Steven Donziger Chevron

Oil major Shell has said there is “no basis” for prosecuting the company or former senior management over a deal for a Nigerian oil licence.

Dutch human rights lawyers have submitted a criminal complaint against Shell and some of its former directors over the 2011 purchase of OPL 245 from Malabu Oil and Gas.

Law firm Prakken d’Oliveira has revealed that it filed a complaint in September on behalf of campaign group Global Witness, among others.

The complaint is directed at Shell, former directors Peter Voser and Simon Henry – and current chief executive Ben van Beurden.

Prakken d’Oliveira is urging public prosecutors to investigate allegations of corruption and money-laundering.

The lawyers said only $210million of the $1.3billion Shell and Eni paid for the licence went to the Nigerian Treasury.

Global Witness has said a large chunk of the proceeds went to Malabu and Dan Etete, a former Nigerian oil minister who was convicted of money laundering in 2007.

Prosecutors in Italy are also looking into the case against Shell and Eni and are expected to decide whether to pursue it at the end of December.

Shell has denied any wrongdoing.

A spokeswoman for Shell said: “Based on our review of the Public Prosecutor of Milan’s file, and all of the information and facts available to us, we do not believe that there is a basis to prosecute Shell or any former or current Shell employee.

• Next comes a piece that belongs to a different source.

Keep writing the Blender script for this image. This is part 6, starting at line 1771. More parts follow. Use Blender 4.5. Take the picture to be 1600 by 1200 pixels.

“Shell attaches the greatest importance to business integrity. It’s one of our core values and is a central tenet of the bnusiness principles that govern the way we do business.

“We have clear anti-bribery and corruption policies and a code of conduct.  All employees around the world are expected to uphold these principles and comply with our policies and code – failure to do so will result in consequences up to and including dismissal.”